134 En outre, le processus d’élaboration du règlement « Rome I » démontre que l’article 23 de celui-ci recouvre la règle spéciale de conflit de lois qui était déjà prévue à l’article 3, paragraphe 1, de la directive 96/71, dès lors que, dans la proposition de règlement du Parlement européen et du Conseil sur la loi applicable aux obligations contractuelles (Rome I) [COM(2005) 650 final], du 15 décembre 2005, la Commission avait annexé une liste des règles spéciales de conflit de lois établies par d’autres dispositions du droit de l’Union, parmi lesquelles figurait cette directive.

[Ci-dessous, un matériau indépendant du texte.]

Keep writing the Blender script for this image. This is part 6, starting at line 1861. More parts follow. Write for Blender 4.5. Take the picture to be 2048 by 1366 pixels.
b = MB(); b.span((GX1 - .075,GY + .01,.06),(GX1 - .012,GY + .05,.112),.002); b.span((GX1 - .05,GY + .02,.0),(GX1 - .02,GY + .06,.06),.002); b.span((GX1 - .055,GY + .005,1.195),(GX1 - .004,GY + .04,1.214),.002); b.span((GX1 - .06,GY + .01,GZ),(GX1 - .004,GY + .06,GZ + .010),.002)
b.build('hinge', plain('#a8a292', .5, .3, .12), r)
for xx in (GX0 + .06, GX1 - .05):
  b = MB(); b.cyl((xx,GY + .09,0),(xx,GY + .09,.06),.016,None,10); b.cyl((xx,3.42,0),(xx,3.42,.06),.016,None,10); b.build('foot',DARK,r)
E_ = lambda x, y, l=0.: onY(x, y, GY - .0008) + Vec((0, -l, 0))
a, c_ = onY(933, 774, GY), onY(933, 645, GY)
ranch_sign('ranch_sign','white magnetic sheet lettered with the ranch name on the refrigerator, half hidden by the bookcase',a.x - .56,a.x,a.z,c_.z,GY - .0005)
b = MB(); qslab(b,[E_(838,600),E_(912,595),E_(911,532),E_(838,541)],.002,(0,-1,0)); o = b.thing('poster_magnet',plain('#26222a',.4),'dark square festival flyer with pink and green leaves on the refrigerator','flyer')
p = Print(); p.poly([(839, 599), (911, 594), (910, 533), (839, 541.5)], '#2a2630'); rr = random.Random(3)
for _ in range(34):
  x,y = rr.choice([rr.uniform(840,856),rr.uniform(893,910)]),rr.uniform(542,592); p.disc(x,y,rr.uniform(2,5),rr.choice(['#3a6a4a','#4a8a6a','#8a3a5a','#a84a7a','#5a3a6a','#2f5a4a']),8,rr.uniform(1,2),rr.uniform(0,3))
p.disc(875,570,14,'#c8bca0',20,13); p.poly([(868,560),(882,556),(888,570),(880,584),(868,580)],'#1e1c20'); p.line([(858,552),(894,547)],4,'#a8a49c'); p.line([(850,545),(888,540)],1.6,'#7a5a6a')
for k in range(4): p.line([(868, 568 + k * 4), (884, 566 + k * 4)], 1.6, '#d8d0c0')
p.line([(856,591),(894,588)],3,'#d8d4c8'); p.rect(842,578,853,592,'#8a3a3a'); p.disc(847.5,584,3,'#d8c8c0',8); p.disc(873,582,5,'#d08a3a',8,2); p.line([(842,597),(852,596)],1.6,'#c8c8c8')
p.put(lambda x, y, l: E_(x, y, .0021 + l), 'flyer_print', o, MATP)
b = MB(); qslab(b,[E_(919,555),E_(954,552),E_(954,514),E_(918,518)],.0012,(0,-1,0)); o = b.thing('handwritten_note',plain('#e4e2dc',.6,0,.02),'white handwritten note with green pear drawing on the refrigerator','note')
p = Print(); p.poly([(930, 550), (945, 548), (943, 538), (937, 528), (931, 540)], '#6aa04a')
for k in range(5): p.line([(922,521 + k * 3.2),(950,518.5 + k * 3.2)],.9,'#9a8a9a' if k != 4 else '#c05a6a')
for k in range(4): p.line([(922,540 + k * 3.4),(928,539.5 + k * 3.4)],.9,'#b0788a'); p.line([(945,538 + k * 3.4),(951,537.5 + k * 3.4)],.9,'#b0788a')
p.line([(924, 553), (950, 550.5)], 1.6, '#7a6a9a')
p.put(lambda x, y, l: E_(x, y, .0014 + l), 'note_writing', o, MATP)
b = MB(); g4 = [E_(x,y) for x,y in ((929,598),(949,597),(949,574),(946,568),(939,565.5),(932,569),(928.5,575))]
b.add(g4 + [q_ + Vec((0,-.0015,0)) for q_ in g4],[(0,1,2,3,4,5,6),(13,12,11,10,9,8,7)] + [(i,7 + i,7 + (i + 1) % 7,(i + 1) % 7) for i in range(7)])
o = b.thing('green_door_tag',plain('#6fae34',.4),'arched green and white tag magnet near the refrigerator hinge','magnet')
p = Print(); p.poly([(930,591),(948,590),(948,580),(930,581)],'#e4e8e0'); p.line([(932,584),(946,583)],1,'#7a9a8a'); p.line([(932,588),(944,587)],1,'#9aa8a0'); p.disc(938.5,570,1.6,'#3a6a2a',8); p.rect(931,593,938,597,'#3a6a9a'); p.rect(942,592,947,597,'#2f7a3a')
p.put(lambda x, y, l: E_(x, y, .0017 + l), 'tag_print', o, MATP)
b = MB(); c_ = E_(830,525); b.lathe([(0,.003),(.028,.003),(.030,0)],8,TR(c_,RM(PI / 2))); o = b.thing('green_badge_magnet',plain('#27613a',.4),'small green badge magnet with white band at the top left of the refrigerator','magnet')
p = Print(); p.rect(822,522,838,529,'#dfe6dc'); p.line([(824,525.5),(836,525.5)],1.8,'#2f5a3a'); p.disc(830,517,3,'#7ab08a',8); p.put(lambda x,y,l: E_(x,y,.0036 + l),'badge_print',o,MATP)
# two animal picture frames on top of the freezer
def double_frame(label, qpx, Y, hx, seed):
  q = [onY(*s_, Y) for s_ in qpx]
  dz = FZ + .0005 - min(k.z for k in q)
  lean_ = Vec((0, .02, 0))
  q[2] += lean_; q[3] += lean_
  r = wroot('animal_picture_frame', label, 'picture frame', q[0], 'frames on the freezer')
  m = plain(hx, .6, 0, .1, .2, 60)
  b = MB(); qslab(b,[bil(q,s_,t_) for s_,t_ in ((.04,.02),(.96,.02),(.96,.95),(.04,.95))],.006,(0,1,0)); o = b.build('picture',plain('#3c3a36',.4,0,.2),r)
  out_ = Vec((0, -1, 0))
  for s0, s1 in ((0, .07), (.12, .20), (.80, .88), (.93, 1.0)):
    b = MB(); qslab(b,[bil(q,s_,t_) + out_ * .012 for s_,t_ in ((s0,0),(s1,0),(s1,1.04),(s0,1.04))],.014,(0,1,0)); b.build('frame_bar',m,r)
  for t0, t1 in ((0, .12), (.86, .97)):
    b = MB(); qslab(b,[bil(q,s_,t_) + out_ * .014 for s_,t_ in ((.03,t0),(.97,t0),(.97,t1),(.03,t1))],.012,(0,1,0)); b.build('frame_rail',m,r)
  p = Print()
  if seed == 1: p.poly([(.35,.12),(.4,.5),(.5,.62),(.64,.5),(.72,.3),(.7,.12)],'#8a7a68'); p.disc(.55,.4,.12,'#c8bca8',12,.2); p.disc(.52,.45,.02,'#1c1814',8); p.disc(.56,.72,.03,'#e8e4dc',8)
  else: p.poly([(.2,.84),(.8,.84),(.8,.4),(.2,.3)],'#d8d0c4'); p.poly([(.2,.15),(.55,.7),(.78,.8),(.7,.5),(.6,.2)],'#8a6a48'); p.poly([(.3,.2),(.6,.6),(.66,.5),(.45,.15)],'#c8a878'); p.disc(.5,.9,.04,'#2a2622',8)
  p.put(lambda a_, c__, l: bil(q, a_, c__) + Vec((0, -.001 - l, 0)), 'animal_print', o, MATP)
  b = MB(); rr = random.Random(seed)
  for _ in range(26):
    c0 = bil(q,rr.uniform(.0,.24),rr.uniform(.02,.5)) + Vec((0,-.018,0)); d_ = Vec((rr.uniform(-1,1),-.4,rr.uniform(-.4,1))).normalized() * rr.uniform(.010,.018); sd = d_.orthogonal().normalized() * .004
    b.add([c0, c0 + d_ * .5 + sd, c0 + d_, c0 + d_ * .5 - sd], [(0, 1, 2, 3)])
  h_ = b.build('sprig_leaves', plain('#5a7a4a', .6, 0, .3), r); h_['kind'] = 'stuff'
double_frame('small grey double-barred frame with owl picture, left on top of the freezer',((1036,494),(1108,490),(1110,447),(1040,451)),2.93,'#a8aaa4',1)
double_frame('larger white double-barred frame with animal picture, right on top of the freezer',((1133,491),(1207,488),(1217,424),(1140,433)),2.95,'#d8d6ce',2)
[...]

135 Enfin, si la République de Pologne considère que l’article 3, paragraphe 1 bis, de la directive 96/71 modifiée ne respecte pas l’article 9 du règlement « Rome I », il suffit de constater que ce dernier article, qui doit être interprété restrictivement, se réfère aux « lois de police » des États membres, à savoir à une disposition impérative dont le respect est jugé crucial par un pays pour la sauvegarde de ses intérêts publics (arrêt du 18 octobre 2016, Nikiforidis, C 135/15, EU:C:2016:774, points 41 et 44). Or, il ne ressort d’aucun élément du dossier soumis à la Cour que l’article 3, paragraphe 1 bis, de la directive 96/71 modifiée méconnaîtrait de telles lois de police.

136 En cinquième lieu, la République de Pologne critique le mécanisme prévu à l’article 3, paragraphe 1 bis, quatrième alinéa, de la directive 96/71 modifiée, selon lequel, lorsqu’une entreprise remplace un travailleur détaché par un autre travailleur détaché effectuant la même tâche au même endroit, la durée du détachement aux fins du paragraphe 1 bis correspond à la durée cumulée des périodes de détachement de chacun des travailleurs détachés concernés. Elle conteste également le fait que cette disposition ne fixe pas de limite dans le temps à la totalisation des périodes de détachement.

137 En instituant le mécanisme prévu à l’article 3, paragraphe 1 bis, quatrième alinéa, de la directive 96/71 modifiée, le législateur de l’Union a fait usage de la large marge d’appréciation dont il disposait pour garantir que le régime mis en place, lorsque les travailleurs sont détachés pendant une période supérieure à douze mois, ne fasse pas l’objet d’un contournement par les opérateurs économiques, comme le Parlement et le Conseil l’ont expliqué et ainsi qu’il ressort du considérant 11 de la directive attaquée.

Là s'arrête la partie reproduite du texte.